3. Tests take too much effort to maintain.

When your automation suffers from test case bloat, even subtle changes in product functionality can cause massive ripples in your existing test cases, drastically increasing the amount of time you spend maintaining them. This leaves little time for other, more valuable tasks, such as testing new features. It’s also a morale killer. Most testers I know— the really good ones, at least— don’t want to continually maintain the same test cases. They want to test new features and write new code.

4. After a certain threshold, more test cases no longer uncover product bugsthey mask them.

Most test cases only provide new information the first time they’re run. If the test passes, we can assume the feature works. If the test fails, we file a bug, which is eventually fixed by development, and the test case begins to pass. If it’s written well, the test will continue to pass unless a regression occurs.

Let’s assume we have 25 test cases that happily pass every time they’re run. At 3:00 a.m. an overtired developer then checks in a bug causing three tests to fail. Our pass rate would drop from 100% to an alarming 88%. The failures would be quickly investigated, and the perpetrator would be caught. Perhaps we would playfully mock him and make him wear a silly hat.

But what if we had 50 test cases? Three failures out of 50 test cases is a respectable 94% pass rate. What about a hundred or two hundred tests? With this many tests, it’s now very possible that there are some amount of failures in every pass simply due to test code problems; timing issues are a common culprit. The same three failures in two hundred tests is a 99% pass rate. But were these failures caused by expected timing issues, or a real product bug? If your team was pressed to get a hot-fix out the door to fix a live production issue, it may not investigate a 99% pass rate with as much vigor as an 88% pass rate.

Bloat Relief

If your automation suffers from test case bloat, you may be able to refactor your tests. But you can’t simply mash four or five tests with different validation points into a single test case. The more complicated a test, the more difficult it becomes to determine the cause and severity of failure.

You can, however, combine test cases when your validation points are similar, and the severity of a failure at each validation point is the same.
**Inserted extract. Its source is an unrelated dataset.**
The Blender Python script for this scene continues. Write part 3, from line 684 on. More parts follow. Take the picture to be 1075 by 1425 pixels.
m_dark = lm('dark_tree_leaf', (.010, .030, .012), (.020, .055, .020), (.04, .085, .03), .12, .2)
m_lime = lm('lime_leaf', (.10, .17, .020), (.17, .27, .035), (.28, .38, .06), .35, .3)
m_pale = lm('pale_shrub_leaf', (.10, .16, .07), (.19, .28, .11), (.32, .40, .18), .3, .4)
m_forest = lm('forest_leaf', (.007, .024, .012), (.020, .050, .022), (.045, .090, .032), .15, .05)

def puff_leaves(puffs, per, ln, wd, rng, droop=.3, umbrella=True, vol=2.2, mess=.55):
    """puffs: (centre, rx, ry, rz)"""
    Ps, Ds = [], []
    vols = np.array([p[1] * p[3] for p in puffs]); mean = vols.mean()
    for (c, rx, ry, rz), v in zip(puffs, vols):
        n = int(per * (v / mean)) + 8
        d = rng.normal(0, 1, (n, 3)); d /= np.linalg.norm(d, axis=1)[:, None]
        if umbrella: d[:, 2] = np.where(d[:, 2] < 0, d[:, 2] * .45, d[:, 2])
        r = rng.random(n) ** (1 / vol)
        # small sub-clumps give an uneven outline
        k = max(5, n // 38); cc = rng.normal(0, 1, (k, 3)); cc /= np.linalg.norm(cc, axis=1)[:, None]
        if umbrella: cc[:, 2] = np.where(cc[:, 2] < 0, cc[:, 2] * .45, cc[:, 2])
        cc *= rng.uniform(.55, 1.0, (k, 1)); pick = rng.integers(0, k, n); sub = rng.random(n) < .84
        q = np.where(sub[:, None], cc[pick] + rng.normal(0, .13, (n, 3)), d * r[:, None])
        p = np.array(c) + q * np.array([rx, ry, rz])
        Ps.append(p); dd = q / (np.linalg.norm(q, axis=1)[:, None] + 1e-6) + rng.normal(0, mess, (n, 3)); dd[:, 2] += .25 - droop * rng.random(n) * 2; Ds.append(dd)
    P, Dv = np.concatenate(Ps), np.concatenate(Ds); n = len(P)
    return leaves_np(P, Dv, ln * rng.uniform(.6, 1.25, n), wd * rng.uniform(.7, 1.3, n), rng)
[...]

For example, if you’re testing a UI dialog, you don’t need 50 different test cases to validate that 50 objects on the screen are all at their expected location. This can be done in one test.

You can also combine tests when you’re checking a single validation point, such as a database field, with different input combinations. Don’t create 50 different test cases that check the same field for 50 different data combinations. Create a single test case that loops through all combinations, validating the results.

When my test pass was taking 27 hours to complete, one solution we discussed was splitting the pass based on priority, feature, or some other criteria. If we had split it into three separate test passes, each would have taken only nine hours to finish. But this would have required three times as many servers. That may not be an issue if your test pass runs on a single server or virtual machines, however I’ve worked on automation that required more than twenty physical servers–tripling your server count is not always an option.

In addition to the techniques discussed above, pair-wise testing and equivalence class partitioning are tools that all testers should have in their arsenal. The ideal solution, however, is to prevent bloating before it even starts. When designing your test cases, it’s important to be aware of the number of tests you’re writing. If all else fails, I hear you can gain time by investigating your test failures while travelling at the speed of light.